Shared ground
The text presents a political break: Edom throws off Judah’s control and installs its own king (v.8). Jehoram responds with a rapid military move involving commanders and chariots (v.9). The battle description highlights danger—Edom’s forces surround him—and a nighttime strike that gets Jehoram out of that situation, including a blow against chariot leadership (v.9). The outcome is clear: Edom’s revolt remains in place “to this day,” and Libnah also rebels (v.10).
Just as clear is the narrator’s moral explanation: these losses are linked to Jehoram “forsaking Yahweh, the God of his fathers” (v.10). That connection is part of how Chronicles interprets national stability and leadership.
Where interpretation differs (only where needed)

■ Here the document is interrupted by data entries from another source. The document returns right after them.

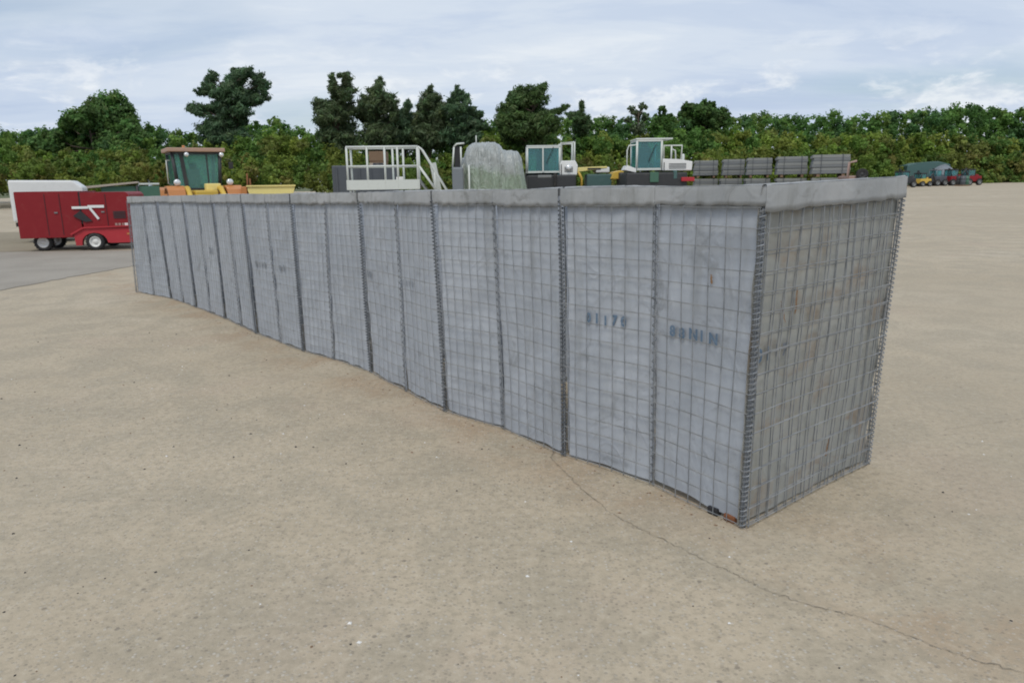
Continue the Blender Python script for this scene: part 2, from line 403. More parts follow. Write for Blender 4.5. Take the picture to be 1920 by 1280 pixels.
# the crack that runs out from under the barrier: a ragged open joint
cr = [(0.30, 3.78), (0.22, 3.66), (0.19, 3.55), (0.25, 3.36), (0.33, 3.11), (0.42, 2.89), (0.50, 2.77), (0.58, 2.67), (0.74, 2.46), (0.80, 2.38), (0.86, 2.29), (0.98, 2.19), (1.1, 2.13), (1.21, 2.02), (1.33, 1.91), (1.45, 1.84), (1.62, 1.70), (1.86, 1.50)]
def crack(pts, wid, name='crack', z=0.0035, jit=0.012, n=14):
    P = []
    for (a, b_) in zip(pts[:-1], pts[1:]):
        for k in range(n):
            q = k / n
            P.append(Vector((a[0] + (b_[0] - a[0]) * q + random.gauss(0, jit * 0.35), a[1] + (b_[1] - a[1]) * q + random.gauss(0, jit * 0.35), z)))
    vs, fs = [], []
    for i, p in enumerate(P):
        d = (P[min(i + 1, len(P) - 1)] - P[max(i - 1, 0)]); d.z = 0; d.normalize(); nrm = Vector((-d.y, d.x, 0))
        ww = wid * random.uniform(0.25, 1.15)
        vs += [p + nrm * ww, p - nrm * ww * random.uniform(0.5, 1)]
        if i: fs.append((2 * i - 2, 2 * i - 1, 2 * i + 1, 2 * i))
    o = pymesh(name, vs, fs, 'crack_fill'); o.parent = yard; return o
crack(cr, 0.0018)
crack([(2.4, 3.9), (2.9, 4.05), (3.6, 4.3), (5.2, 4.8)], 0.0012, jit=0.02)
# loose grit and chips lying on the concrete
gv, gf = [], []
NG = 1300
for i in range(NG):
    while True:
        x, y = random.uniform(-4.5, 4.5), random.uniform(0.9, 7.5)
        if i > 900:
            al, of = random.uniform(-0.1, 7.5), abs(random.gauss(0, 0.06)) - 0.02
            x, y = 0.926 - 0.64 * al - 0.7686 * of, 2.741 + 0.7686 * al - 0.64 * of; break
        if -0.64 * (y - 2.74) * 1.0 < 0.77 * (x - 0.93) + 50 and (x - 0.93) * -0.769 + (y - 2.74) * -0.640 > 0.12 or (x - 0.93) * 0.64 + (y - 2.74) * -0.769 > 0.12: break
    s_ = random.choice([0.003, 0.004, 0.005, 0.007]) * random.uniform(0.7, 1.3); b0 = len(gv)
    q = random.uniform(0, 6.28)
    for k in range(4): gv.append((x + s_ * math.cos(q + k * 1.57) * random.uniform(0.6, 1.3), y + s_ * math.sin(q + k * 1.57) * random.uniform(0.6, 1.3), 0.0005))
    gv.append((x, y, s_ * random.uniform(0.5, 1)))
    gf += [(b0 + k, b0 + (k + 1) % 4, b0 + 4) for k in range(4)]
g = pymesh('loose_grit', gv, gf, None)
for mname in ('timber', 'rubber', 'hub_white', 'tan_sheet'): g.data.materials.append(MATS[mname])
g.data.polygons.foreach_set('material_index', [int(v) for v in np.repeat(np.concatenate([rng.choice([0, 1, 1, 2, 3], 901), rng.choice([0, 3, 3], NG - 901)]), 4)])
tag(g, 'scattered grit and small stone chips lying on the concrete', 'grit', kind='stuff')

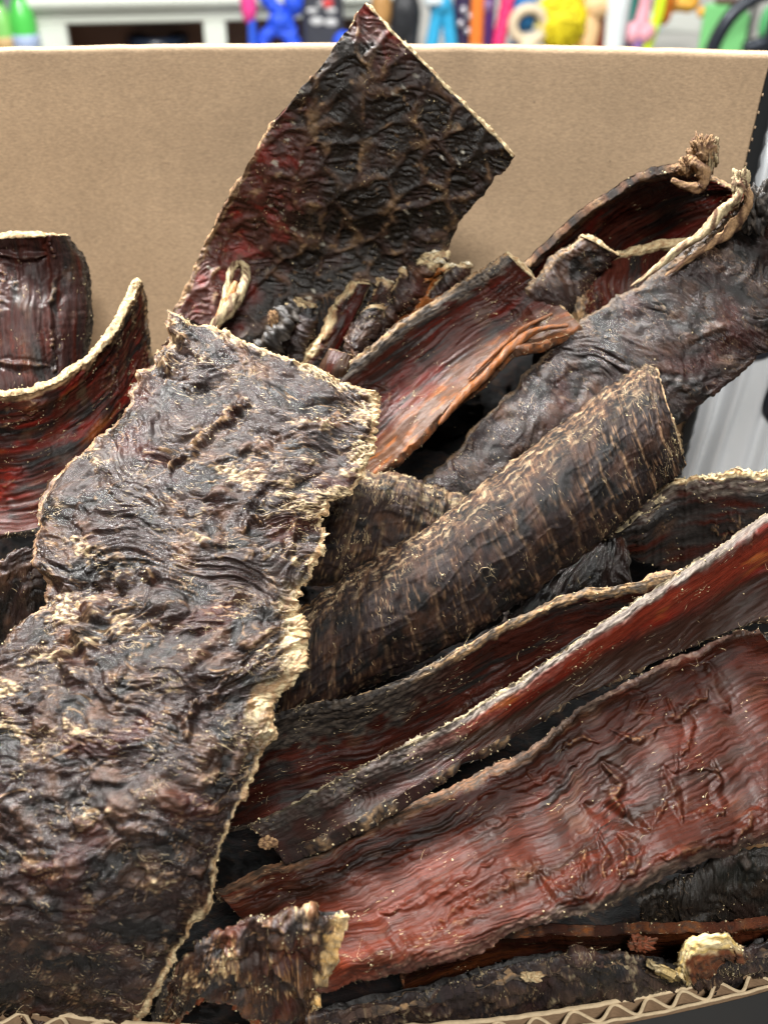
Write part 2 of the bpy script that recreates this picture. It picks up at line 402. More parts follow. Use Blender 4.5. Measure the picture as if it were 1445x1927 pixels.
# ------------------------------------------------------------------ sheets of dried meat
def crom(P, n):
    """Catmull-Rom resample of control rows P (k, ...) to n samples"""
    k = len(P)
    x = np.linspace(0, k - 1, n)
    i = np.clip(np.floor(x).astype(int), 0, k - 2); f = (x - i).reshape((-1,) + (1,) * (P.ndim - 1))
    Pm = np.concatenate([2 * P[:1] - P[1:2], P, 2 * P[-1:] - P[-2:-1]])
    a, b, c, d = Pm[i], Pm[i + 1], Pm[i + 2], Pm[i + 3]
    return 0.5 * (2 * b + (c - a) * f + (2 * a - 5 * b + 4 * c - d) * f ** 2 + (3 * b - 3 * c + d - a) * f ** 3)
def normals(G):
    du = np.gradient(G, axis=0); dv = np.gradient(G, axis=1)
    n = np.cross(dv, du)
    n /= np.linalg.norm(n, axis=-1, keepdims=True) + 1e-9
    return n
def grid_faces(nu, nv, off=0, flip=False):
    i = np.arange(nu * nv).reshape(nu, nv) + off
    q = np.stack([i[:-1, :-1], i[:-1, 1:], i[1:, 1:], i[1:, :-1]], -1).reshape(-1, 4)
    return q[:, ::-1] if flip else q

RNG = np.random.RandomState(11)
def strands(pos, nrm, tdir, n, length, width, lift, spread, rng, curl=.5):
    """n thin bent fibres lying on the sheet -> verts, tri faces"""
    idx = rng.randint(0, len(pos), n)
    p = pos[idx]; N = nrm[idx]; Tn = tdir[idx]
    B = np.cross(N, Tn)
    a = rng.randn(n) * spread
    D = Tn * np.cos(a)[:, None] + B * np.sin(a)[:, None]
    W = np.cross(N, D)
    L = length * (.35 + rng.rand(n) ** 2 * 1.3)
    w = width * (.5 + rng.rand(n))
    cu = rng.randn(n) * curl
    lf = lift * (.3 + rng.rand(n))
    ts = np.array([-.5, -.17, .17, .5])
    pts = []
    for k, t in enumerate(ts):
        bend = (t * t * 2) * cu
        hgt = lf * (1 - (2 * t) ** 2 * .9) + .05
        if k == 3: hgt = hgt + lf * rng.rand(n) * 1.2
        c = p + D * (t * L)[:, None] + W * (bend * L)[:, None] + N * hgt[:, None]
        ww = w * (.35 if k in (0, 3) else 1.0)
        pts.append(c - W * ww[:, None] * .5); pts.append(c + W * ww[:, None] * .5)
    for k in (1, 2):
        pts.append(p + D * (ts[k] * L)[:, None] + W * ((ts[k] ** 2 * 2) * cu * L)[:, None] + N * (lf * (1 - (2 * ts[k]) ** 2 * .9) + .05 + w * .6)[:, None])
    A = np.stack(pts, 1)                        # n,10,3
    F = np.array([[0, 2, 8], [0, 8, 1], [1, 8, 3], [2, 4, 9], [2, 9, 8], [8, 9, 5], [8, 5, 3], [4, 6, 9], [9, 6, 7], [9, 7, 5]])
    FF = (F[None] + (np.arange(n) * 10)[:, None, None]).reshape(-1, 3)
    return A.reshape(-1, 3), FF
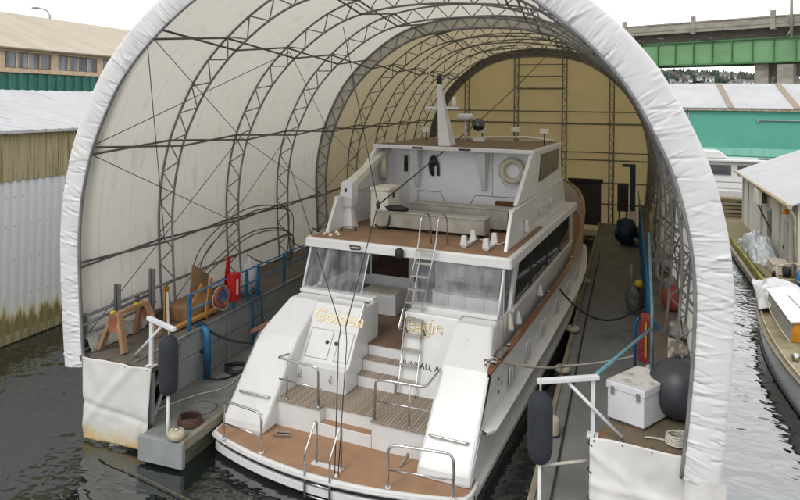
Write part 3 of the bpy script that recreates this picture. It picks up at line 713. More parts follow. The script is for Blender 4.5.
# varnished cap rail, widening to its rounded stern end
for sg in (-1, 1):
    cm = M(); st = []
    CY = [1.05, 1.15, 1.35, 1.7, 2.3]+[3+1.0*k for k in range(20)]+[22.6, 23.4, 24.2, 25, 25.7, 26.2]
    for y in CY:
        wd = .22*min(1, ((y-1.0)/.5))**.5; hb = lerp_tab(HBt, y); z = max(lerp_tab(SHt, y), 0)+.0
        if y < 1.9: z = 2.46
        st.append([(sg*(hb+.05), y, z), (sg*(hb+.06), y, z+.05), (sg*(hb+.06-wd*.75), y, z+.07), (sg*(hb+.06-wd*.75), y, z-.01), (sg*(hb+.05), y, z)])
    cm.grid(lambda u, v: st[round(v*(len(st)-1))][round(u*4)], 4, len(st)-1, False)
    cap = yb(cm, 'cap_rail', varnish)
    for y in (3.0, 8.0, 12.5): yb(M().lathe([(.05, 0), (.06, .03), (.03, .06)], (sg*3.2, y, lerp_tab(SHt, y)+.07), n=10), 'fairlead', steel, cap)
    yb(M().box(sg*3.2-.09, sg*3.2+.07, 2.05, 2.75, 2.53, 2.545), 'chock_plate', steel, cap)
yb(M().tube(fillet([(3.05, 1.45, 2.53), (3.05, 1.45, 2.62), (3.2, 1.7, 2.64), (3.2, 1.7, 2.53)], .05), .03, 8).tube([(2.98, 1.6, 2.6), (3.28, 1.6, 2.6)], .03), 'mooring_cleat', steel)
# foredeck
fd = M()
fy = [13.5+.6*k for k in range(21)]
fd.grid(lambda u, v: ((-1+2*u)*(lerp_tab(HBt, 13.5+12.4*v)-.1), 13.5+12.4*v, lerp_tab(SHt, 13.5+12.4*v)-.98), 2, 20)
yb(fd, 'foredeck', nonskid2)

# swim platform
def plat(off, grow=0):
    pts = []
    for k in range(41):
        x = -3.22+6.44*k/40; y = -.38-.62*math.cos(x/3.22*PI/2)**.8 if abs(x) < 3.21 else -.38
        pts.append((x, y))
    pts = [(-3.27, .3), (-3.29, .05), (-3.28, -.2)]+pts+[(3.28, -.2), (3.29, .05), (3.27, .3)]
    cx, cy = 0, .2
    return [(p[0]*(1-off/3.3), (p[1]-cy)*(1-off/1.2)+cy) for p in pts]+[(3.1, .56), (-3.1, .56)]
sp = yb(M().prism(plat(0), 'xy', .40, .54), 'swim_platform', gel, None, .03)
yb(M().prism(plat(.07), 'xy', .541, .552), 'platform_deck', nonskid, sp)
yb(M().prism(plat(.10), 'xy', .28, .40), 'platform_shadow_gap', black_trim, sp)
yb(M().tube([(p[0]*1.004, p[1]-.012, .46) for p in plat(0)[2:-4]], .035, 8), 'platform_rubber', mat('rim_strip', (.6, .6, .6), .4), sp)
yb(M().prism(plat(.04), 'xy', .10, .28), 'lower_lip', gel, sp, .02)

# stern: risers, teak step deck, wings, cabinets, stairs
def wing_side(sg):
    prof_ = [(-.12, .55), (-.06, .76), (1.40, 2.40), (2.45, 3.08), (3.25, 3.08), (3.25, .55)]
    xi = [1.98, 1.98, 1.98, 1.98, 1.98, 1.98]; xo = [3.2, 3.2, 3.2, 2.92, 2.92, 3.2]
    v = [(sg*a, y, z) for a, (y, z) in zip(xi, prof_)]+[(sg*a, y, z) for a, (y, z) in zip(xo, prof_)]
    n = 6
    return M().add(v, [tuple(range(n)), tuple(range(2*n-1, n-1, -1))]+[(i, i+n, (i+1) % n+n, (i+1) % n) for i in range(n)])
for sg in (-1, 1):
    wg = yb(wing_side(sg), 'stern_wing', gel, None, .075)
    yb(M().tube(fillet([(sg*2.05, .78, 1.70), (sg*2.08, .70, 1.74), (sg*2.95, .62, 1.64), (sg*3.0, .72, 1.60)], .05), .026, 8) if False else
       M().tube(fillet([(sg*2.12, .42, 1.24), (sg*2.12, .30, 1.28), (sg*3.0, .30, 1.28), (sg*3.0, .42, 1.24)], .07), .026, 8), 'grab_bar', steel, wg)
rs = M()
rs.prism([(-2.02, .5), (-.77, .5), (-.77, .72), (.62, .72), (.62, .5), (2.02, .5), (2.02, 3.2), (-2.02, 3.2)], 'xy', .54, 1.17)
riser = yb(rs, 'stern_riser', gel, None, .01)
st_ = yb(M().box(-.76, .61, .5, .73, .545, .845), 'platform_step', gel, None, .01)
yb(M().box(-.75, .60, .51, .715, .846, .853), 'step_tread', nonskid, st_)
yb(M().prism([(-2.0, .45), (-.75, .45), (-.75, .68), (.60, .68), (.60, .45), (2.0, .45), (2.0, 2.2), (-2.0, 2.2)], 'xy', 1.171, 1.205), 'teak_step_deck', teak, None, .006)
# left cabinet with two doors
lc = yb(M().prism([(1.34, 1.2), (1.34, 1.80), (1.50, 1.83), (2.33, 3.10), (3.2, 3.10), (3.2, 1.2)], 'yz', -2.0, -.53), 'transom_cabinet', gel, None, .025)
PD = Vector((0, .83, 1.27)).normalized(); PN = Vector((0, -PD.z, PD.y))
def onpanel(x, t, d=0): 
    p = Vector((x, 1.50, 1.83))+PD*t+PN*d; return tuple(p)
def rrect_panel(x0, x1, t0, t1, d0, d1):
    v = [onpanel(x, t, d) for d in (d0, d1) for t in (t0, t1) for x in (x0, x1)]
    return M().add(v, [(0, 2, 3, 1), (4, 5, 7, 6), (0, 1, 5, 4), (2, 6, 7, 3), (0, 4, 6, 2), (1, 3, 7, 5)])
for x0, x1 in ((-1.86, -1.22), (-1.0, -.62)):
    dr = yb(rrect_panel(x0, x1, .10, .82, -.005, .012), 'cabinet_door', gel, lc, .01)
    yb(M().tube([onpanel(*p, .006) for p in ((x0-.012, .09), (x1+.012, .09), (x1+.012, .83), (x0-.012, .83))], .006, 4, closed=True), 'door_seam', grey_line, lc)
    kx = x1-.1 if x0 < -1.1 else x0-.05
    yb(M().lathe([(.05, 0), (.05, .02), (.03, .03)], onpanel(kx, .52, .012), PN, 14), 'door_latch', black_trim, dr)
hk = M()
for x in (-1.85, -.95): hk.tube([(x, 1.33, 1.62), (x, 1.27, 1.60), (x, 1.27, 1.48), (x, 1.31, 1.45)], .018, 6)
yb(hk, 'cabinet_hook', steel, lc)
rc = yb(M().prism([(2.06, 1.2), (2.60, 3.10), (3.2, 3.10), (3.2, 1.2)], 'yz', .53, 2.0), 'transom_wall', gel, None, .02)
# stairs and cockpit
sw = M(); sw.box(-.52, .52, 1.97, 2.6, 1.19, 1.49); sw.box(-.52, .52, 2.27, 2.9, 1.19, 1.79); sw.box(-.52, .52, 2.57, 3.3, 1.19, 2.085)
stair = yb(sw, 'stair', gel, None, .01)
for y, z in ((1.95, 1.49), (2.25, 1.79)): yb(M().box(-.51, .51, y, y+.31, z+.001, z+.025), 'stair_tread', teak, stair)
yb(M().box(-2.86, 2.86, 3.21, 5.66, 1.9, 2.09), 'cockpit_base', gel)
yb(M().box(-.52, .52, 2.55, 3.22, 2.087, 2.115), 'sole_landing', teak2); yb(M().box(-2.85, 2.85, 3.225, 5.65, 2.091, 2.112), 'cockpit_sole', teak2)
for x in (-.56, .56):
    yb(M().tube(fillet([(x, 2.30, 2.75), (x, 2.10, 2.80), (x, 2.42, 3.25), (x, 2.62, 3.16)], .06), .022, 8).tube([(x, 2.18, 2.74), (x, 2.5, 3.2)], .014, 6), 'gate_rail', steel)
# coaming under the vinyl
for x0, x1 in ((-2.92, -.56), (.56, 2.92)): yb(M().box(x0, x1, 2.93, 3.22, 3.09, 3.20), 'coaming', gel, None, .02)
for x0, x1 in ((-1.62, -.60),): yb(M().box(x0, x1, 2.62, 2.94, 3.085, 3.15), 'coaming_step', gel, None, .02)

# saloon sides, aft bulkhead, cockpit furniture
for sg in (-1, 1):
    sd2 = M()
    sd2.box(sg*2.92-.04, sg*2.92+.04, 3.2, 14.2, 2.2, 3.04)              # below the windows
    sd2.box(sg*2.92-.04, sg*2.92+.04, 4.5, 14.2, 4.20, 4.28)
    sd2.box(sg*2.92-.045, sg*2.92+.045, 13.6, 14.2, 3.04, 4.08)
    sd2.prism([(4.05, 3.04), (4.3, 3.04), (4.95, 4.1), (4.68, 4.1)], 'yz', sg*2.92-.05, sg*2.92+.05)
    ss = yb(sd2, 'saloon_side', gel)
    yb(M().prism([(4.3, 3.05), (13.6, 3.05), (13.6, 4.20), (4.98, 4.20)], 'yz', sg*2.92-.012, sg*2.92+.012), 'saloon_window', glass_dark, ss)
    for y in (6.6, 9.0, 11.4): yb(M().box(sg*2.92-.03, sg*2.92+.03, y, y+.12, 3.05, 4.08), 'window_mullion', black_trim, ss)
    yb(M().box(sg*2.99-.05, sg*2.99+.05, 4.1, 13.8, 2.97, 3.06), 'window_sill', gel, ss, .02)
    stud = M()
    for k in range(9): stud.lathe([(.035, 0), (.035, .03), (.015, .05)], (sg*3.0, 4.4+k*1.1, 3.06), n=8)
    yb(stud, 'sill_fitting', cream_box, ss)
    for y in (4.55, 7.4): yb(M().lathe([(.11, 0), (.10, .06), (.05, .30), (.04, .34)], (sg*3.06, y, 2.55), n=10), 'deck_vent', gel, ss)
bk = yb(M().box(-2.86, 2.86, 5.7, 5.78, 2.1, 4.27), 'aft_bulkhead', gel)
yb(M().box(-2.72, -2.06, 5.68, 5.72, 3.02, 3.95), 'bulkhead_window', glass_grey, bk, .0)
yb(M().box(-1.98, -.70, 5.68, 5.72, 3.06, 3.98), 'bulkhead_window', mat('brown_tinted_glass', (.05, .028, .018), .12, col2=(.03, .018, .012)), bk)
sdr = yb(M().box(-.50, .30, 5.64, 5.70, 2.12, 4.05), 'saloon_door', gel, bk, .01)
yb(M().box(-.36, .22, 5.62, 5.65, 2.35, 3.92), 'door_glass', glass_grey, sdr)
yb(M().box(-.46, -.42, 5.58, 5.64, 3.0, 3.2), 'door_handle', black_trim, sdr)
bn = yb(M().box(-1.95, -.72, 4.75, 5.62, 2.12, 2.72), 'cockpit_bench', gel, None, .03)
yb(M().box(-1.93, -.74, 4.78, 5.60, 2.721, 2.76), 'bench_lid', cream_box, bn, .01)
set_ = yb(M().box(-2.84, -1.97, 3.3, 5.62, 2.12, 2.62), 'side_settee', gel, None, .03)
yb(M().box(-2.82, -1.99, 3.32, 5.60, 2.622, 2.76), 'settee_cushion', mat('mauve_grey_cushion', (.20, .195, .21), .8, col2=(.15, .145, .16)), set_, .04)
ct = yb(M().box(.85, 2.80, 3.75, 4.75, 2.12, 3.36), 'cockpit_counter', gel, None, .01)
yb(M().box(.83, 2.82, 3.72, 4.78, 3.361, 3.40), 'counter_top', locker_grey, ct, .01)
for x in (1.32, 1.82, 2.32): yb(M().box(x-.008, x+.008, 3.735, 3.75, 2.15, 3.32), 'counter_door_seam', grey_line, ct)
for x in (1.24, 1.74, 1.90, 2.40): yb(M().lathe([(.022, 0), (.022, .03)], (x, 3.75, 2.95), (0, -1, 0), 8), 'counter_knob', black_trim, ct)
tp = yb(M().tube(fillet([(1.55, 4.4, 3.40), (1.55, 4.4, 3.68), (1.55, 4.15, 3.68), (1.55, 4.15, 3.58)], .08), .02, 8).lathe([(.16, 0), (.18, .02)], (1.6, 4.25, 3.40)), 'sink_tap', steel, ct)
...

Some readers treat Jehoram’s night action as a genuine victory that nevertheless fails to re-establish long-term control. Others read it mainly as a breakout—an escape from encirclement—rather than a real defeat of Edom.
Some also differ on how to understand “because he had forsaken Yahweh” (v.10). One view hears it as a direct cause claim about these specific revolts. Another view hears it as the narrator’s theological framing of the era: Jehoram’s unfaithfulness sets the stage for unraveling, without claiming a simple one-to-one link between one sin and one event.
Why the disagreement exists
Verse 9 reports a successful nighttime strike but does not say Judah re-subdued Edom. Verse 10 immediately states that Edom stayed in revolt, which forces interpreters to ask what kind of “success” verse 9 describes. Likewise, the reason clause in verse 10 is explicit, but the text does not spell out how immediate or mechanically direct the cause-and-effect is meant to be.
What this passage clearly contributes
Chronicles ties political fragmentation to covenant unfaithfulness: when the king abandons Yahweh, control weakens at the borders (Edom) and even within Judah’s sphere (Libnah). The passage also shows how the Chronicler reads history from a later vantage point (“to this day”), emphasizing that some losses were not temporary setbacks but lasting reversals.